AIM
Could you give the data below again, exactly and completely?

INFORMATION PROVIDED
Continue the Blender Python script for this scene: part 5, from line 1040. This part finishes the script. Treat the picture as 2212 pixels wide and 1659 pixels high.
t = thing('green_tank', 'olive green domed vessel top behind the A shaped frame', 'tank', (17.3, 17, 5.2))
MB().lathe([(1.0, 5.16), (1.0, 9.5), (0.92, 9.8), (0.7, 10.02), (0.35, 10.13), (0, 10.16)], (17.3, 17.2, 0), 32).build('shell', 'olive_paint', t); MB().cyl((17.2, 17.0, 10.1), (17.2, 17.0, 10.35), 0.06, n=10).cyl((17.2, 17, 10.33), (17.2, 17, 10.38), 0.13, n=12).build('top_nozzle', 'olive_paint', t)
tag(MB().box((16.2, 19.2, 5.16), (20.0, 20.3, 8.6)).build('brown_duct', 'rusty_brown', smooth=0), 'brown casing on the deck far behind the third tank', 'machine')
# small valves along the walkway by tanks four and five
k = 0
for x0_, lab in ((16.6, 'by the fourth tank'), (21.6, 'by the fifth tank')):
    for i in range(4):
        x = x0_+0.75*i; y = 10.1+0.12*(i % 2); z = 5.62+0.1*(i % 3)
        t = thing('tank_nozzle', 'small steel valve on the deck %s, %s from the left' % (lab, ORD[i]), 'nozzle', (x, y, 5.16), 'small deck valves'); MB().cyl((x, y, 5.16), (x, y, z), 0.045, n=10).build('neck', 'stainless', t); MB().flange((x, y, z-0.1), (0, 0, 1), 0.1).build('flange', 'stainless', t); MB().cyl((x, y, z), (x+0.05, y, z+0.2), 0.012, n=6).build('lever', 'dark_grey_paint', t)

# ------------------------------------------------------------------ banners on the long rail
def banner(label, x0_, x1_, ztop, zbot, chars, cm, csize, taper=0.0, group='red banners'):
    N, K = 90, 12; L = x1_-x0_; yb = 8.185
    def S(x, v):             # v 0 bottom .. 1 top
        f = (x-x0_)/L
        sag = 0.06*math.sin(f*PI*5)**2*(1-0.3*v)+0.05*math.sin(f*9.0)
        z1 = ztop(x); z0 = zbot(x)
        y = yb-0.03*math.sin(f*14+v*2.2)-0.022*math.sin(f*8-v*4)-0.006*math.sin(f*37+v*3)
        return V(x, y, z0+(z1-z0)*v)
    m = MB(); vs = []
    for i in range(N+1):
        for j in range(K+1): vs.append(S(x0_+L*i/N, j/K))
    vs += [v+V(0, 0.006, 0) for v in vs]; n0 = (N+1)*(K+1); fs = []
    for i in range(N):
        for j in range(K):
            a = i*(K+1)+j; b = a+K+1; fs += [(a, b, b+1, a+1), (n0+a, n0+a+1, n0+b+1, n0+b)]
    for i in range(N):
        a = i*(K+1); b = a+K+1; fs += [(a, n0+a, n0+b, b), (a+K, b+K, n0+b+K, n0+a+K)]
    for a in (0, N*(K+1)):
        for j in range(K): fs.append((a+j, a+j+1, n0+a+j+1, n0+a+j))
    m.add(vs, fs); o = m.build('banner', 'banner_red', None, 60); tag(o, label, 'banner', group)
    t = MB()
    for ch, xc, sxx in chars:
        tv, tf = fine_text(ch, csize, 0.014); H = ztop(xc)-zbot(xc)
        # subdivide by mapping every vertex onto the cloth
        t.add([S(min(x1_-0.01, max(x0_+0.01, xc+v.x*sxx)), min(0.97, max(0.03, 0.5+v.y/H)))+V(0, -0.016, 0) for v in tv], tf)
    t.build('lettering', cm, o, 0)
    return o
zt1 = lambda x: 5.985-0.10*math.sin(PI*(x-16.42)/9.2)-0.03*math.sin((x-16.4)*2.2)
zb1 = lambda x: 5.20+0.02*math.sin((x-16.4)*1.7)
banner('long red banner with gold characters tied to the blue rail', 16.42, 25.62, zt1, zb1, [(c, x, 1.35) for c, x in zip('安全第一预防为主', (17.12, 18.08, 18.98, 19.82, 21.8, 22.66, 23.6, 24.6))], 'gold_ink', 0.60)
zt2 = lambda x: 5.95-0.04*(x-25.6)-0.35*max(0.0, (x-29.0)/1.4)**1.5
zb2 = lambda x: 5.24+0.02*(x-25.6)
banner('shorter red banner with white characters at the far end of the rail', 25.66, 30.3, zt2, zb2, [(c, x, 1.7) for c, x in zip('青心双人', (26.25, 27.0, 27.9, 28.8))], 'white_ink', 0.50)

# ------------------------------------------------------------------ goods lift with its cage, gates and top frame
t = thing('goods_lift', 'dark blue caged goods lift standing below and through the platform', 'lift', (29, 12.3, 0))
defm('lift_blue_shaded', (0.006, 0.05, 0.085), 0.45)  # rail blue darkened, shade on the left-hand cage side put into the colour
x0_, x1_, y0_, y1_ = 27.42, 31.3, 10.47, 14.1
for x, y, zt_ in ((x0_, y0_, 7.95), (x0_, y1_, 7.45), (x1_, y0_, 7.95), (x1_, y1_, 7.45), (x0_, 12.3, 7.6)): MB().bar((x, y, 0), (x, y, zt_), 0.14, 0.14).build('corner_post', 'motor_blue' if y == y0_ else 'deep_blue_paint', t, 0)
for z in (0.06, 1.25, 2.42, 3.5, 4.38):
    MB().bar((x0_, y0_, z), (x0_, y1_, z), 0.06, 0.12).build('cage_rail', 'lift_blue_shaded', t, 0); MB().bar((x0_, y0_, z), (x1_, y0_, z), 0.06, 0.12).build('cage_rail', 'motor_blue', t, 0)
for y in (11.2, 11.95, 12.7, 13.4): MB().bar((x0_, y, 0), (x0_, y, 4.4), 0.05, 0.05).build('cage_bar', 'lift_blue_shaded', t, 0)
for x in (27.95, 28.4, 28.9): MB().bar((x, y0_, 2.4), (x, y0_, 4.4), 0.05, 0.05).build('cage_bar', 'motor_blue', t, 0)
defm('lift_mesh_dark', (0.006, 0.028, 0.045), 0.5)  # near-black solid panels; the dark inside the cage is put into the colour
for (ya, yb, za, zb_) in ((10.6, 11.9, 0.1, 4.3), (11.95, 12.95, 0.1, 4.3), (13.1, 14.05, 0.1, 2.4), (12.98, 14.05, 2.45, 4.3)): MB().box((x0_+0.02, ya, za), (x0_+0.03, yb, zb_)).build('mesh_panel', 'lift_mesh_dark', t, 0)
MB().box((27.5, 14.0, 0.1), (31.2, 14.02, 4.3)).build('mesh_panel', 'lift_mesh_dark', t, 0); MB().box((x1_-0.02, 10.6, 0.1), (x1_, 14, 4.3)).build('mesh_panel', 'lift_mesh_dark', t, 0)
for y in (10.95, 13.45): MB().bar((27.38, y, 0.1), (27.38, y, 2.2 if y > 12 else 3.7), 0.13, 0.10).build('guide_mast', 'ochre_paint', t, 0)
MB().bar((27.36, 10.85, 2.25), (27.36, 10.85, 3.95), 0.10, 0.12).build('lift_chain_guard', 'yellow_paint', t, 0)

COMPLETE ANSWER
Continue the Blender Python script for this scene: part 5, from line 1040. This part finishes the script. Treat the picture as 2212 pixels wide and 1659 pixels high.
t = thing('green_tank', 'olive green domed vessel top behind the A shaped frame', 'tank', (17.3, 17, 5.2))
MB().lathe([(1.0, 5.16), (1.0, 9.5), (0.92, 9.8), (0.7, 10.02), (0.35, 10.13), (0, 10.16)], (17.3, 17.2, 0), 32).build('shell', 'olive_paint', t); MB().cyl((17.2, 17.0, 10.1), (17.2, 17.0, 10.35), 0.06, n=10).cyl((17.2, 17, 10.33), (17.2, 17, 10.38), 0.13, n=12).build('top_nozzle', 'olive_paint', t)
tag(MB().box((16.2, 19.2, 5.16), (20.0, 20.3, 8.6)).build('brown_duct', 'rusty_brown', smooth=0), 'brown casing on the deck far behind the third tank', 'machine')
# small valves along the walkway by tanks four and five
k = 0
for x0_, lab in ((16.6, 'by the fourth tank'), (21.6, 'by the fifth tank')):
    for i in range(4):
        x = x0_+0.75*i; y = 10.1+0.12*(i % 2); z = 5.62+0.1*(i % 3)
        t = thing('tank_nozzle', 'small steel valve on the deck %s, %s from the left' % (lab, ORD[i]), 'nozzle', (x, y, 5.16), 'small deck valves'); MB().cyl((x, y, 5.16), (x, y, z), 0.045, n=10).build('neck', 'stainless', t); MB().flange((x, y, z-0.1), (0, 0, 1), 0.1).build('flange', 'stainless', t); MB().cyl((x, y, z), (x+0.05, y, z+0.2), 0.012, n=6).build('lever', 'dark_grey_paint', t)

# ------------------------------------------------------------------ banners on the long rail
def banner(label, x0_, x1_, ztop, zbot, chars, cm, csize, taper=0.0, group='red banners'):
    N, K = 90, 12; L = x1_-x0_; yb = 8.185
    def S(x, v):             # v 0 bottom .. 1 top
        f = (x-x0_)/L
        sag = 0.06*math.sin(f*PI*5)**2*(1-0.3*v)+0.05*math.sin(f*9.0)
        z1 = ztop(x); z0 = zbot(x)
        y = yb-0.03*math.sin(f*14+v*2.2)-0.022*math.sin(f*8-v*4)-0.006*math.sin(f*37+v*3)
        return V(x, y, z0+(z1-z0)*v)
    m = MB(); vs = []
    for i in range(N+1):
        for j in range(K+1): vs.append(S(x0_+L*i/N, j/K))
    vs += [v+V(0, 0.006, 0) for v in vs]; n0 = (N+1)*(K+1); fs = []
    for i in range(N):
        for j in range(K):
            a = i*(K+1)+j; b = a+K+1; fs += [(a, b, b+1, a+1), (n0+a, n0+a+1, n0+b+1, n0+b)]
    for i in range(N):
        a = i*(K+1); b = a+K+1; fs += [(a, n0+a, n0+b, b), (a+K, b+K, n0+b+K, n0+a+K)]
    for a in (0, N*(K+1)):
        for j in range(K): fs.append((a+j, a+j+1, n0+a+j+1, n0+a+j))
    m.add(vs, fs); o = m.build('banner', 'banner_red', None, 60); tag(o, label, 'banner', group)
    t = MB()
    for ch, xc, sxx in chars:
        tv, tf = fine_text(ch, csize, 0.014); H = ztop(xc)-zbot(xc)
        # subdivide by mapping every vertex onto the cloth
        t.add([S(min(x1_-0.01, max(x0_+0.01, xc+v.x*sxx)), min(0.97, max(0.03, 0.5+v.y/H)))+V(0, -0.016, 0) for v in tv], tf)
    t.build('lettering', cm, o, 0)
    return o
zt1 = lambda x: 5.985-0.10*math.sin(PI*(x-16.42)/9.2)-0.03*math.sin((x-16.4)*2.2)
zb1 = lambda x: 5.20+0.02*math.sin((x-16.4)*1.7)
banner('long red banner with gold characters tied to the blue rail', 16.42, 25.62, zt1, zb1, [(c, x, 1.35) for c, x in zip('安全第一预防为主', (17.12, 18.08, 18.98, 19.82, 21.8, 22.66, 23.6, 24.6))], 'gold_ink', 0.60)
zt2 = lambda x: 5.95-0.04*(x-25.6)-0.35*max(0.0, (x-29.0)/1.4)**1.5
zb2 = lambda x: 5.24+0.02*(x-25.6)
banner('shorter red banner with white characters at the far end of the rail', 25.66, 30.3, zt2, zb2, [(c, x, 1.7) for c, x in zip('青心双人', (26.25, 27.0, 27.9, 28.8))], 'white_ink', 0.50)

# ------------------------------------------------------------------ goods lift with its cage, gates and top frame
t = thing('goods_lift', 'dark blue caged goods lift standing below and through the platform', 'lift', (29, 12.3, 0))
defm('lift_blue_shaded', (0.006, 0.05, 0.085), 0.45)  # rail blue darkened, shade on the left-hand cage side put into the colour
x0_, x1_, y0_, y1_ = 27.42, 31.3, 10.47, 14.1
for x, y, zt_ in ((x0_, y0_, 7.95), (x0_, y1_, 7.45), (x1_, y0_, 7.95), (x1_, y1_, 7.45), (x0_, 12.3, 7.6)): MB().bar((x, y, 0), (x, y, zt_), 0.14, 0.14).build('corner_post', 'motor_blue' if y == y0_ else 'deep_blue_paint', t, 0)
for z in (0.06, 1.25, 2.42, 3.5, 4.38):
    MB().bar((x0_, y0_, z), (x0_, y1_, z), 0.06, 0.12).build('cage_rail', 'lift_blue_shaded', t, 0); MB().bar((x0_, y0_, z), (x1_, y0_, z), 0.06, 0.12).build('cage_rail', 'motor_blue', t, 0)
for y in (11.2, 11.95, 12.7, 13.4): MB().bar((x0_, y, 0), (x0_, y, 4.4), 0.05, 0.05).build('cage_bar', 'lift_blue_shaded', t, 0)
for x in (27.95, 28.4, 28.9): MB().bar((x, y0_, 2.4), (x, y0_, 4.4), 0.05, 0.05).build('cage_bar', 'motor_blue', t, 0)
defm('lift_mesh_dark', (0.006, 0.028, 0.045), 0.5)  # near-black solid panels; the dark inside the cage is put into the colour
for (ya, yb, za, zb_) in ((10.6, 11.9, 0.1, 4.3), (11.95, 12.95, 0.1, 4.3), (13.1, 14.05, 0.1, 2.4), (12.98, 14.05, 2.45, 4.3)): MB().box((x0_+0.02, ya, za), (x0_+0.03, yb, zb_)).build('mesh_panel', 'lift_mesh_dark', t, 0)
MB().box((27.5, 14.0, 0.1), (31.2, 14.02, 4.3)).build('mesh_panel', 'lift_mesh_dark', t, 0); MB().box((x1_-0.02, 10.6, 0.1), (x1_, 14, 4.3)).build('mesh_panel', 'lift_mesh_dark', t, 0)
for y in (10.95, 13.45): MB().bar((27.38, y, 0.1), (27.38, y, 2.2 if y > 12 else 3.7), 0.13, 0.10).build('guide_mast', 'ochre_paint', t, 0)
MB().bar((27.36, 10.85, 2.25), (27.36, 10.85, 3.95), 0.10, 0.12).build('lift_chain_guard', 'yellow_paint', t, 0)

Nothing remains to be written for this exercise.